「宇宙旅行」第1号
出典: フリー百科事典『ウィキペディア(Wikipedia)』 (2022/08/13 05:53 UTC 版)
「民間人が必要経費の全額を自己負担する」という条件で宇宙旅行に旅立った世界初の例は、スペースアドベンチャーズ社がロシア宇宙局と契約を仲介することで実現した、アメリカの大富豪デニス・チトーによるものである。彼は国際宇宙ステーション (ISS) に人員と物資を補給するソユーズの定期便でバイコヌール宇宙基地から旅立ち、2001年4月28日から5月6日までISSに滞在した。
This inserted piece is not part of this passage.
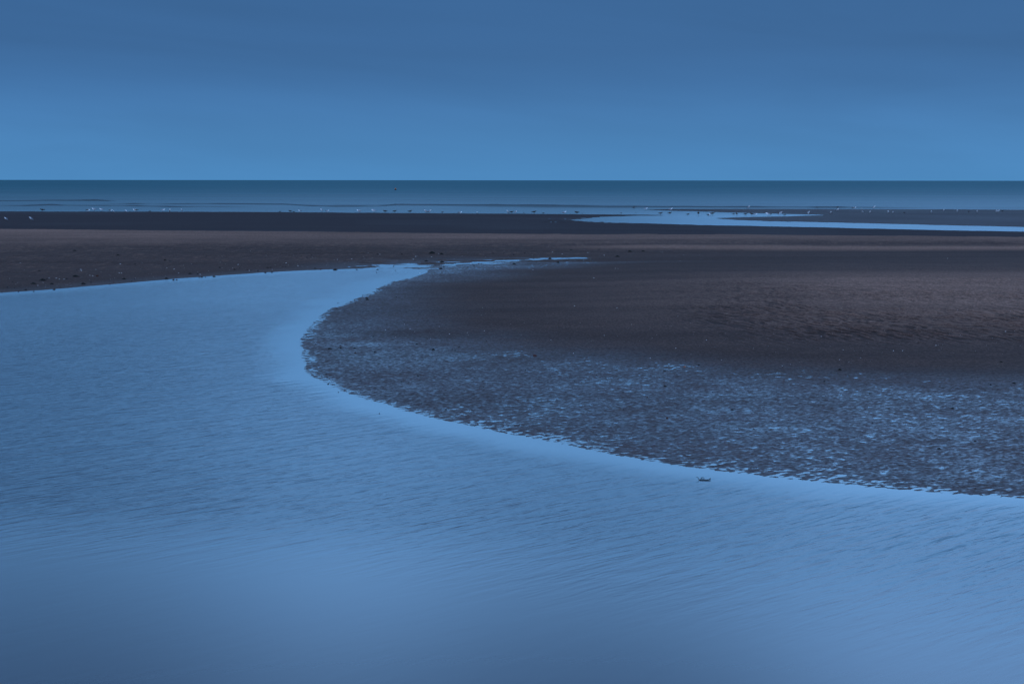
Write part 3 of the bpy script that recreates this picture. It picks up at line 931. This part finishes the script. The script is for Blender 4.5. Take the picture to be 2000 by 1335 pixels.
# ------------------------------------------------------------------ driftwood in the channel
def tube(pts, radii, n=7):
    vs, fs = [], []
    pts = [Vector(p) for p in pts]
    for k, p in enumerate(pts):
        t = (pts[min(k + 1, len(pts) - 1)] - pts[max(k - 1, 0)]).normalized()
        u = t.cross(Vector((0, 0, 1)))
        u = u.normalized() if u.length > 1e-3 else Vector((1, 0, 0))
        v = t.cross(u)
        for i in range(n):
            a = 2 * math.pi * i / n
            vs.append(p + radii[k] * (u * math.cos(a) + v * math.sin(a)))
    for r in range(len(pts) - 1):
        for i in range(n):
            j = (i + 1) % n
            fs.append((r * n + i, r * n + j, (r + 1) * n + j, (r + 1) * n + i))
    fs.append(tuple(range(n))[::-1])
    fs.append(tuple((len(pts) - 1) * n + i for i in range(n)))
    return vs, fs


dw = bpy.data.objects.new("driftwood_branch", None)
col.objects.link(dw)
c = P(1376, 937.5)
dw.location = (c[0], c[1], 0)
tag(dw, "thin dark driftwood twig breaking the smooth channel water", "driftwood")
u = math.hypot(c[0], c[1]) / FPX         # one photo pixel in metres here
vs, fs = tube([(-10 * u, .02, .004), (-4 * u, 0, .008), (3 * u, -.01, .007), (9 * u, 0, .009), (12 * u, .01, .012)], [.005, .007, .007, .007, .004])
mesh_from("stem", vs, fs, M_wood, dw)
vs, fs = tube([(-9.5 * u, .02, .0), (-11.5 * u, .03, .018), (-12.5 * u, .04, .034), (-16 * u, .05, .036)], [.005, .004, .003, .002])
mesh_from("side_twig", vs, fs, M_wood, dw)
vs, fs = tube([(-6 * u, .10, -.004), (-4 * u, .11, .012), (-1 * u, .12, .014), (2 * u, .12, .004)], [.003, .005, .005, .003])
mesh_from("side_twig", vs, fs, M_wood, dw)
vs, fs = tube([(10 * u, .01, .008), (12 * u, .05, .018), (14 * u, .08, .016)], [.006, .004, .002])
mesh_from("side_twig", vs, fs, M_wood, dw)

# ------------------------------------------------------------------ the buoy out at sea
bu = bpy.data.objects.new("buoy", None)
col.objects.link(bu)
by = P(772.5, 371.2)
tag(bu, "small orange buoy with dark base floating on the open sea", "buoy")
bu.location = (by[0], by[1], 0)
k = .8 * math.hypot(by[0], by[1]) / FPX
def lathe(prof, n=16):
    vs, fs = [], []
    for r_, z in prof:
        for i in range(n):
            a = 2 * math.pi * i / n
            vs.append((r_ * math.cos(a), r_ * math.sin(a), z))
    for r_ in range(len(prof) - 1):
        for i in range(n):
            j = (i + 1) % n
            fs.append((r_ * n + i, r_ * n + j, (r_ + 1) * n + j, (r_ + 1) * n + i))
    fs.append(tuple((len(prof) - 1) * n + i for i in range(n)))
    return vs, fs
vs, fs = lathe([(1.6 * k, -.2), (2.3 * k, 0), (2.5 * k, 1.0 * k), (2.3 * k, 1.6 * k), (1.7 * k, 1.75 * k)])
mesh_from("base", vs, fs, M_black, bu)
vs, fs = lathe([(1.75 * k, 1.75 * k), (2.5 * k, 2.1 * k), (2.3 * k, 3.1 * k), (1.2 * k, 4.2 * k), (.5 * k, 4.8 * k), (.3 * k, 5.8 * k)])
mesh_from("float", vs, fs, M_orange, bu)
print("gulls", total, "objects", len(bpy.data.objects))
それに続き、2002年には南アフリカ共和国の実業家マーク・シャトルワースが宇宙旅行を実現している。 コロンビア号の事故からも分かるように、2000年代においても宇宙開発には危険が伴ううえ、最低数十億円(宇宙飛行士の訓練費、ロケットの打ち上げ費用など)の負担を要するため、民間人も気軽に宇宙旅行ができるとは言い難く、2度の宇宙旅行を経験したチャールズ・シモニーを例とすれば、「1度目(2007年)は2,500万ドル(約25億円)、2度目(2009年)は3,500万ドル(約35億円)かかった」旨を語っている。 当時ロシアは国家経済の事情で民間企業にソユーズの座席を売ることで打ち上げ資金を確保していた状況にあった。宇宙旅行に消極的なアメリカ航空宇宙局(NASA)も、宇宙開発への資金が制限されていた中でコロンビア号の事故以来、ISSの維持に必要な物資の輸送をソユーズに頼っていたことから、間接的に宇宙旅行ビジネスの恩恵を受けていた。またNASAは以降も座席の販売には消極的であったことから、アメリカでは純粋なビジネス目的の宇宙ベンチャー企業が主導したことで宇宙旅行ビジネスが活発化した。